Sundays on the Porch
Daydreaming.
There’s a picture of my future that has been taking shape in my mind recently. Not in a dramatic, cinematic way, but in that quiet, steady way certain truths eventually reveal themselves. A life that’s slower, softer, and rooted in a way I’ve never fully allowed myself to believe in.
It’s strange, considering where I come from. The idea of settling anywhere long-term makes something old and protective flare up in me. Like permanence is a risk I’m not sure I’m allowed to take.
But when I think about the life I actually want, all that noise falls away.
I picture slow mornings. The kind where time doesn’t startle you awake. I brew coffee for two in a warm kitchen. I lean into a little yoga to shake off the night as early morning sunlight moves across the walls. It feels like the house itself is in conversation with the day. My garden needs tending in all the predictable, grounding ways gardens do. My dog is waiting at the door, impatiently, for our first walk.
The life is simple, but it doesn’t feel small. It feels deliberate.
Future me still works. Of course he does. I’ve never seen a version of myself without projects, active ideas, or some thread pulling me toward the next creative leap. But the work takes a different shape now. My neighbors know me as the guy who owns the general store on Main Street. It’s just a little shop full of “alternative provisions,” cool gear and everyday goods with intention behind them. The kind of place people stop into just to feel connected to something.
The agency still exists, too. It’s a creative and strategic practice that pulls me into global conversations and worlds bigger than the one I live in. And then there’s the philanthropic fund, the quiet backbone of it all. I founded it the very first time I felt like was severely overpaid. My work feels like giving back to the people who dare to try.
The house is modest, it’s just off Main Street, and the floors creak to prove its maturity. There’s three bedrooms, a perfect-sized kitchen, and a long wooden table in the dining room. Because dinners always end up with more guests than expected.
There’s a garden that produces too many tomatoes, herbs, and whatever else I’ve convinced myself I can grow.

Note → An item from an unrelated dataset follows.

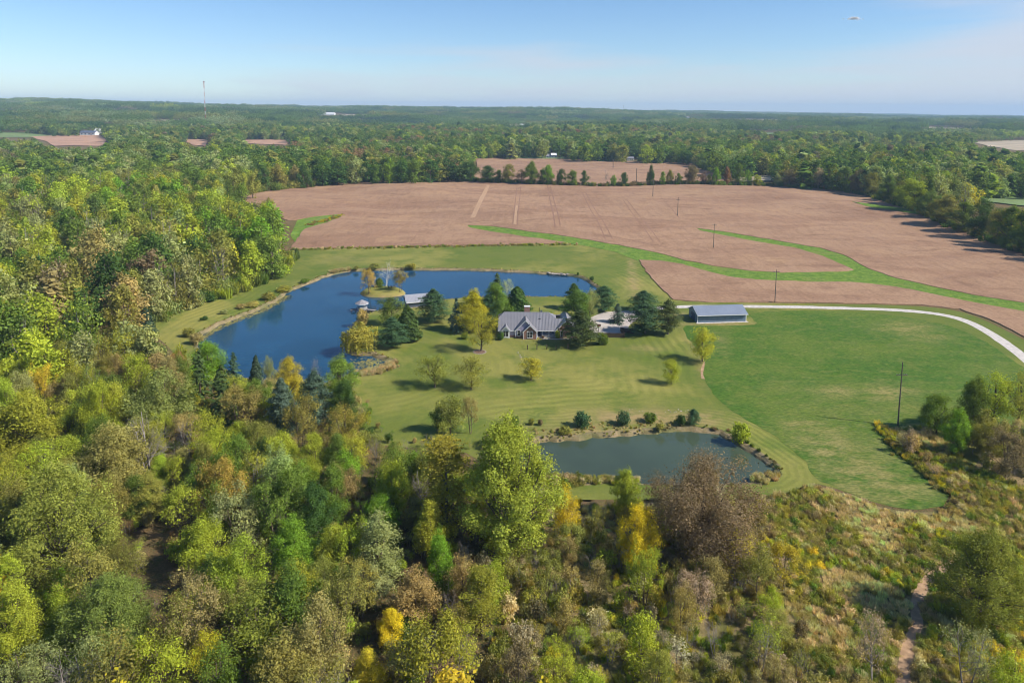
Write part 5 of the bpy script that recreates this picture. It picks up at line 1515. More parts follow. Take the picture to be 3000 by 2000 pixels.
# ------------------------------------------------------------------ the house
hp = ground_at(1461.6, 987.5)
sz = depth_of(hp) / F / 4.704
zx = lambda v: (v - 290) * sz
house = empty('house', (hp[0], hp[1], 0.0), 0.0, 'low brick and lilac house with grey metal roof and front gables', 'house')
He, RISE, DEEP = 2.62, 3.8, 11.0
X1 = zx(1070); ZR = He + RISE; SL = RISE / (DEEP / 2)
y64 = DEEP / 2 * .64; z64 = He + RISE * .64
xl, xr, xc = zx(360), zx(985), zx(1087)
mb = MB()
mb.box(0, zx(812), 0, DEEP, -.3, He - .02)
mb.box(zx(812), X1, 2.0, DEEP, -.3, He - .02)
mb.extrude([(.02, 0, He - .02), (.02, DEEP, He - .02), (.02, DEEP - y64, z64 - .1), (.02, y64, z64 - .1)], (.2, 0, 0))
mb.extrude([(X1 - .2, 0, He - .02), (X1 - .2, DEEP, He - .02), (X1 - .2, DEEP - y64, z64 - .1), (X1 - .2, y64, z64 - .1)], (.2, 0, 0))
mb.build('wall', M['lilac'], house)
MB().box(zx(440), zx(625), -.06, 0, -.25, .72).build('brick_base', M['brick'], house)
ov = .45
front = [(-.35, -ov, He - ov * SL), (xc, -ov, He - ov * SL), (xc, y64, z64), (xr, DEEP / 2, ZR), (xl, DEEP / 2, ZR), (-.35, y64, z64)]
back = [(x, DEEP - y, z) for x, y, z in front]
rb = MB()
rb.slab(front, .14); rb.slab(back, .14)
rb.slab([(-.35, y64, z64), (-.35, DEEP - y64, z64), (xl, DEEP / 2, ZR)], .12); rb.slab([(xc, y64, z64), (xc, DEEP - y64, z64), (xr, DEEP / 2, ZR)], .12)
rb.slab([(xc + .01, -ov, He - ov * SL), (xc + 3.0, -ov, He - ov * SL), (xc + 3.0, y64, z64), (xc + .01, y64, z64)], .13)
rb.slab([(xc + .01, DEEP + ov, He - ov * SL), (xc + 3.0, DEEP + ov, He - ov * SL), (xc + 3.0, DEEP - y64, z64), (xc + .01, DEEP - y64, z64)], .13)
roof = rb.build('roof', M['roof'], house)
sm = MB()
nv = Vector((0, -SL, 1)).normalized()
def seam(x, ya, yb, sgn=1):
    for y0, y1 in ((ya, yb),):
        a = Vector((x, y0, He + y0 * SL)); b = Vector((x, y1, He + y1 * SL))
        sm.extrude([a + Vector((-.035, 0, 0)), a + Vector((.035, 0, 0)), b + Vector((.035, 0, 0)), b + Vector((-.035, 0, 0))], nv * .085)
x = -.1
while x < xc + 1.9:
    if x < xl: yt = y64 + (DEEP / 2 - y64) * (x + .35) / (xl + .35)
    elif x > xr: yt = DEEP / 2 - (DEEP / 2 - y64) * min((x - xr) / (xc - xr), 1)
    else: yt = DEEP / 2
    seam(x, -ov + .02, yt - .03)
    x += .46
o = sm.build('roof_seam', M['roof'], roof); o['kind'] = 'stuff'
MB().box(-.35, xc, -ov - .1, -ov - .003, He - ov * SL - .2, He - ov * SL + .02).build('gutter', M['white'], house)
MB().box(xl - .1, xr + .1, DEEP / 2 - .12, DEEP / 2 + .12, ZR - .06, ZR + .05).build('ridge_cap', M['roof'], roof)

def window(parent, x0, x1, z0, z1, y, panes=1, name='window', shutters=False):
    m = MB(); t = .11
    m.box(x0 - t, x0, y - .09, y - .005, z0 - t, z1 + t); m.box(x1, x1 + t, y - .09, y - .005, z0 - t, z1 + t)
    m.box(x0, x1, y - .09, y - .005, z1, z1 + t); m.box(x0 - .06, x1 + .06, y - .14, y - .005, z0 - t * 1.2, z0)
    for k in range(1, panes): 
        c = x0 + (x1 - x0) * k / panes
        m.box(c - .06, c + .06, y - .088, y - .005, z0, z1)
    m.box(x0, x1, y - .07, y - .005, (z0 * .45 + z1 * .55) - .02, (z0 * .45 + z1 * .55) + .02)
    w = m.build(name, M['white'], parent)
    for k in range(panes):
        a = x0 + (x1 - x0) * k / panes; b = x0 + (x1 - x0) * (k + 1) / panes
        MB().box(a + .01, b - .01, y - .04, y - .008, z0, z1).build('pane', M['glass'], w)
    if shutters:
        for a in (x0 - .45, x1 + .13): MB().box(a, a + .3, y - .05, y - .004, z0 - .05, z1 + .05).build('shutter', M['white'], w)
    return w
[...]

Some weeks I show up at the farmer’s market with baskets of vegetables; other weeks it goes to community dinners at the shop just because food has a way of gathering people.
There’s still travel, but it’s no longer the center of my life. It’s seasoning, not substance. There’s a beach house or a cabin at a lake, somewhere. Whichever balances the main home. There’s a cottage in Ireland and a flat in Italy (probably Verona); places we return to with less urgency now.
This version of my life is full, but not frantic. Busy, but not overloaded. Wide, but still anchored in something real and warm and repeating. And every time I sit with it, it feels less like a fantasy and more like a truth I’m slowly growing toward; a life that finally feels like mine, like home in the way I never had it but always wanted.